▶ _Request_:
Return exactly the lines that run from the beginning through the line containing "LF.out('leaves'); TR.out('trees'); GR.out('grass');", both included, and no others.
---- Recorded data
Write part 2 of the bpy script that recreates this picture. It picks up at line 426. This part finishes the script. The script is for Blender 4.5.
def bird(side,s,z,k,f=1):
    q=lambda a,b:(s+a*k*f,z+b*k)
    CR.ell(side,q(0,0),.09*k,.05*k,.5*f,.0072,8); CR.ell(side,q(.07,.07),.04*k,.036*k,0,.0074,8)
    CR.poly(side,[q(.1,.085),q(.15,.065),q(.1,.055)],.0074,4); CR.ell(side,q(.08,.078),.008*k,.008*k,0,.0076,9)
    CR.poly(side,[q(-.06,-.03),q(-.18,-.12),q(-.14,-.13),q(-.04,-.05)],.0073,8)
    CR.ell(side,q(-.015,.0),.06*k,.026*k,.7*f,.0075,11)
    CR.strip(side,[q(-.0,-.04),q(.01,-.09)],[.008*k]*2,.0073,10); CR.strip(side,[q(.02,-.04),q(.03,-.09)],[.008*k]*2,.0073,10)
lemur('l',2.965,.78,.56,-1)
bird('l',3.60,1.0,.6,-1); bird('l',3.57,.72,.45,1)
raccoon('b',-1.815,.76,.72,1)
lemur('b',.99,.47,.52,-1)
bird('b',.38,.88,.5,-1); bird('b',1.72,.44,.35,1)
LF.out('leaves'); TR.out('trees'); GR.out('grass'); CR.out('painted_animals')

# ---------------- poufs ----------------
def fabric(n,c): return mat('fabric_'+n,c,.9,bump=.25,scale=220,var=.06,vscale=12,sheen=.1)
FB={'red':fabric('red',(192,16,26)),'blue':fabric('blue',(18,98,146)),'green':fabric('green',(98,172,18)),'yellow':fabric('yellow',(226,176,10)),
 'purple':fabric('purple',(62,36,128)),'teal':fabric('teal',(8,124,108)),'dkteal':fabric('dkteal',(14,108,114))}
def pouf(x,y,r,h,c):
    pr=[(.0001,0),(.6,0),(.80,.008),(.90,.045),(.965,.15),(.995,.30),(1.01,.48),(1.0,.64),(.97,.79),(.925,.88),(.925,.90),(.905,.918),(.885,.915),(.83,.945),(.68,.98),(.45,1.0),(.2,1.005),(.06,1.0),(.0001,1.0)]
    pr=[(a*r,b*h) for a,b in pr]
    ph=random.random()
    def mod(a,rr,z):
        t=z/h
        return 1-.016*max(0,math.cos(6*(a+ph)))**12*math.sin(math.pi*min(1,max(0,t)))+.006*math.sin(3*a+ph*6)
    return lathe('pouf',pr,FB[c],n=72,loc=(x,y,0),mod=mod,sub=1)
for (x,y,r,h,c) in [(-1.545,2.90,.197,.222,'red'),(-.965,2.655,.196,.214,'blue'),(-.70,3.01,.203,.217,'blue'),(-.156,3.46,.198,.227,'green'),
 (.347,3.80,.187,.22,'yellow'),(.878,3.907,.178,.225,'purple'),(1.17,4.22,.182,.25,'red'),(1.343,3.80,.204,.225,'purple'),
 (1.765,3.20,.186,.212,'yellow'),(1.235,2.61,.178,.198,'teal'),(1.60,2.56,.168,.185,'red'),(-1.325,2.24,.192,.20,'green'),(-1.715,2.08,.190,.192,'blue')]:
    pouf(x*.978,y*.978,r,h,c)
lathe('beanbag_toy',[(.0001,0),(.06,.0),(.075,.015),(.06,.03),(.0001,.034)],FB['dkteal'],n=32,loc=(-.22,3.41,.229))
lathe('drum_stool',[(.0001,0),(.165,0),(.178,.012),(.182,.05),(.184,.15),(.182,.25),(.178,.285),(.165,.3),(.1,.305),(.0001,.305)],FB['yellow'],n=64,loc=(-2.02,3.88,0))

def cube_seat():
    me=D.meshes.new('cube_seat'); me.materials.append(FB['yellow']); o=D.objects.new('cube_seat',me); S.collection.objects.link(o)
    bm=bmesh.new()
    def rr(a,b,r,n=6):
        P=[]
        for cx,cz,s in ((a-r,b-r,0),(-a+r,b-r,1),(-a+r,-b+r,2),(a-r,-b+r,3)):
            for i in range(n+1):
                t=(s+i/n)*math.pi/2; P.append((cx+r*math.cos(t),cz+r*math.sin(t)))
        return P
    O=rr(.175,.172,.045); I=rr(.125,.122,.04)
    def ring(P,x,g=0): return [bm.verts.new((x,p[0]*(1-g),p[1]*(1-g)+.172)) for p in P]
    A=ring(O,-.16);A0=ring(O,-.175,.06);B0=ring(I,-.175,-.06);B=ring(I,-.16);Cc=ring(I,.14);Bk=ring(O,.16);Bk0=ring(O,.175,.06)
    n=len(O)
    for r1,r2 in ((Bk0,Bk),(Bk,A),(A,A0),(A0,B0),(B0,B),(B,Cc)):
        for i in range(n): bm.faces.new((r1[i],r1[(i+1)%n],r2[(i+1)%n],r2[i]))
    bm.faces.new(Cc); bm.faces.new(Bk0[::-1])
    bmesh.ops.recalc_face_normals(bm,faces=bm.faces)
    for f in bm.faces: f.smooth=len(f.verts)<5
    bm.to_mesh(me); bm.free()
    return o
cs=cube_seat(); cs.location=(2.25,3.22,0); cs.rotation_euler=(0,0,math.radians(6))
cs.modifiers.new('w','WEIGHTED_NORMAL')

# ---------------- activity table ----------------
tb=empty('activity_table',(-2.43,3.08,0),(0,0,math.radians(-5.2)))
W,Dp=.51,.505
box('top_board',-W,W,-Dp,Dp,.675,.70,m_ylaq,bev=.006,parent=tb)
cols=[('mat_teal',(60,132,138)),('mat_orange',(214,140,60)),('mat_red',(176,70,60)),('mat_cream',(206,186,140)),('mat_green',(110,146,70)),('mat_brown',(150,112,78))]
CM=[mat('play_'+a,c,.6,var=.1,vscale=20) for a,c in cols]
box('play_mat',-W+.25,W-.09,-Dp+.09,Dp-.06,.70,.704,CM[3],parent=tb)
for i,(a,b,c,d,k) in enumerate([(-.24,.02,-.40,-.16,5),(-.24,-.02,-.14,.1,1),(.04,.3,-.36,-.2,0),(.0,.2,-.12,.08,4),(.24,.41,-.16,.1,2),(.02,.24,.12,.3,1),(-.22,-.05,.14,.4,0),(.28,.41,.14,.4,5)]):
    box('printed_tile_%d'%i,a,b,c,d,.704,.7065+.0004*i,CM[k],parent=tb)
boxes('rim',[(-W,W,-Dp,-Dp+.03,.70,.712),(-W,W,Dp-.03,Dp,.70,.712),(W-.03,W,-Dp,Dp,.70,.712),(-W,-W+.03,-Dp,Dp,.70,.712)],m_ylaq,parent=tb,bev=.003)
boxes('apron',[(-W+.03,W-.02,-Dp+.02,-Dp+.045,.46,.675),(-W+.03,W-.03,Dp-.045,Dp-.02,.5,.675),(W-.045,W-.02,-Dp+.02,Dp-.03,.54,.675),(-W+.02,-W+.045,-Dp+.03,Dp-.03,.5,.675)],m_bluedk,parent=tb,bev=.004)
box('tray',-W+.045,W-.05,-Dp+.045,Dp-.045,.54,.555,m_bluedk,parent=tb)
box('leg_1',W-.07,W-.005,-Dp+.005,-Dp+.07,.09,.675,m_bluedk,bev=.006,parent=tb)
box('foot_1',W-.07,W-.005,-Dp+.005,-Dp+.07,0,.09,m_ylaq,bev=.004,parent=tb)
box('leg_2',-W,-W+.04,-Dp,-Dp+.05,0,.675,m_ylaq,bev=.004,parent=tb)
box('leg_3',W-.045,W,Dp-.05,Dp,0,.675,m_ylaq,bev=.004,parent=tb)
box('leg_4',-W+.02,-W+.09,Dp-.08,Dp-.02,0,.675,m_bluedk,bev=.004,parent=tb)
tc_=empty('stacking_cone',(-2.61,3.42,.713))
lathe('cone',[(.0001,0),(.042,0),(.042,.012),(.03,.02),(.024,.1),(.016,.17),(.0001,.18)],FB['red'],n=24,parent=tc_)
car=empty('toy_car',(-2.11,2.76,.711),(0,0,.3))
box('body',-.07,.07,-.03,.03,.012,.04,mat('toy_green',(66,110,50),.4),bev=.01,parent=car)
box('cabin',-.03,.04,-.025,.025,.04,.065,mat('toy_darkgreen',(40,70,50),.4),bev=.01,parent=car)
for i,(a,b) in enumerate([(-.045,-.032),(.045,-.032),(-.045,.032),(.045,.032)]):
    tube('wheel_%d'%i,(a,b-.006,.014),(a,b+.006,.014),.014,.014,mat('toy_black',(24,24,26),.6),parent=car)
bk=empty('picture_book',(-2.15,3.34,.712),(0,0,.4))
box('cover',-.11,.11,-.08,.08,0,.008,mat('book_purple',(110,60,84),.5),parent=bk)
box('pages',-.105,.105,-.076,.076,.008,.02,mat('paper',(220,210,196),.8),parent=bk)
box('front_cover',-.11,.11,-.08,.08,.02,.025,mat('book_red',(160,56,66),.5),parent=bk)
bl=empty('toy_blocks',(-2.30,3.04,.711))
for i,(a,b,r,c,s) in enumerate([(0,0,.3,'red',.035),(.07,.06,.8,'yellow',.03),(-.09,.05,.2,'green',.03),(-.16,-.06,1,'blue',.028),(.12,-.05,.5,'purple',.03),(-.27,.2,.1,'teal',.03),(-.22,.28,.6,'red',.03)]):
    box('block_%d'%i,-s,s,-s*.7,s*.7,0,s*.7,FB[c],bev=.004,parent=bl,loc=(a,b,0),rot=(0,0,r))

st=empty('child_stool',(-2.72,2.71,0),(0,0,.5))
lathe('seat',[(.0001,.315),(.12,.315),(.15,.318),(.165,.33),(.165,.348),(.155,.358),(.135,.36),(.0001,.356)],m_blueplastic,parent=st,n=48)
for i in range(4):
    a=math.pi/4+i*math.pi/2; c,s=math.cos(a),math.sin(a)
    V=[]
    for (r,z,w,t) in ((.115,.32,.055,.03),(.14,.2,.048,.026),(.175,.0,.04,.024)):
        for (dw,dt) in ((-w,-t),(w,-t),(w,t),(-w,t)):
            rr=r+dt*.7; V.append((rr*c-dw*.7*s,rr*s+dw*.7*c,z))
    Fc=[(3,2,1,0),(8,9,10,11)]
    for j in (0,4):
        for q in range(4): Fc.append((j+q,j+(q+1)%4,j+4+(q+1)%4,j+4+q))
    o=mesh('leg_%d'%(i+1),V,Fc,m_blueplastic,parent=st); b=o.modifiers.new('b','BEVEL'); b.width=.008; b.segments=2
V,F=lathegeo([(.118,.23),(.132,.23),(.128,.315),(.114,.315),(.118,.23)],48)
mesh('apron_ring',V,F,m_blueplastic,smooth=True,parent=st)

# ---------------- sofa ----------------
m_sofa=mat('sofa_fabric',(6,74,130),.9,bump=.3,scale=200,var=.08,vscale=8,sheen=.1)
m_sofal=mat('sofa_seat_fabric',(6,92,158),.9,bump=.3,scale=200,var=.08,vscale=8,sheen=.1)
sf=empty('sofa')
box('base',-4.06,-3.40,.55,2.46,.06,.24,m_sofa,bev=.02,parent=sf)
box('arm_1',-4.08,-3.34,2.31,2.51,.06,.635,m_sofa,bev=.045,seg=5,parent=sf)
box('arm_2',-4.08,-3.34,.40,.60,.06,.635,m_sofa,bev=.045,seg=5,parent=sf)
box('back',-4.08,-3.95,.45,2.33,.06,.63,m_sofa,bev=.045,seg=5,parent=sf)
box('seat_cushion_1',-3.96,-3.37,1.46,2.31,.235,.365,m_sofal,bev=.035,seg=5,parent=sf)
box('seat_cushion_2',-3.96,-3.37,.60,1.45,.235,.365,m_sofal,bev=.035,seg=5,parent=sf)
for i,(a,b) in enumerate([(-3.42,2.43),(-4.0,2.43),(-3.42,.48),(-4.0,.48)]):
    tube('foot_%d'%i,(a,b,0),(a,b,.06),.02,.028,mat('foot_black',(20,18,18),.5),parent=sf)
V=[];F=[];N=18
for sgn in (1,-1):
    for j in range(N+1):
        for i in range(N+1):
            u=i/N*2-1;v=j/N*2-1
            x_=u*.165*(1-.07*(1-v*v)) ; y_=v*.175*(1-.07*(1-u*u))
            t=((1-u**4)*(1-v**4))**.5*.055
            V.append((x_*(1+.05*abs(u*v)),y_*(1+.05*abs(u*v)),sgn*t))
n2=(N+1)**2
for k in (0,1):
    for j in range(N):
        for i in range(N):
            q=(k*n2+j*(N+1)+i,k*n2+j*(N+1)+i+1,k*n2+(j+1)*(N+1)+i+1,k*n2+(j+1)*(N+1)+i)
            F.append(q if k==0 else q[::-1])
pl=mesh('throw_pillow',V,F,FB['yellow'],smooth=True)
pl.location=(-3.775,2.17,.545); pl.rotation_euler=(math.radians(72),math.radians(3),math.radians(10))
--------
▶ _Reply to the task_:
Write part 2 of the bpy script that recreates this picture. It picks up at line 426. This part finishes the script. The script is for Blender 4.5.
def bird(side,s,z,k,f=1):
    q=lambda a,b:(s+a*k*f,z+b*k)
    CR.ell(side,q(0,0),.09*k,.05*k,.5*f,.0072,8); CR.ell(side,q(.07,.07),.04*k,.036*k,0,.0074,8)
    CR.poly(side,[q(.1,.085),q(.15,.065),q(.1,.055)],.0074,4); CR.ell(side,q(.08,.078),.008*k,.008*k,0,.0076,9)
    CR.poly(side,[q(-.06,-.03),q(-.18,-.12),q(-.14,-.13),q(-.04,-.05)],.0073,8)
    CR.ell(side,q(-.015,.0),.06*k,.026*k,.7*f,.0075,11)
    CR.strip(side,[q(-.0,-.04),q(.01,-.09)],[.008*k]*2,.0073,10); CR.strip(side,[q(.02,-.04),q(.03,-.09)],[.008*k]*2,.0073,10)
lemur('l',2.965,.78,.56,-1)
bird('l',3.60,1.0,.6,-1); bird('l',3.57,.72,.45,1)
raccoon('b',-1.815,.76,.72,1)
lemur('b',.99,.47,.52,-1)
bird('b',.38,.88,.5,-1); bird('b',1.72,.44,.35,1)
LF.out('leaves'); TR.out('trees'); GR.out('grass'); CR.out('painted_animals')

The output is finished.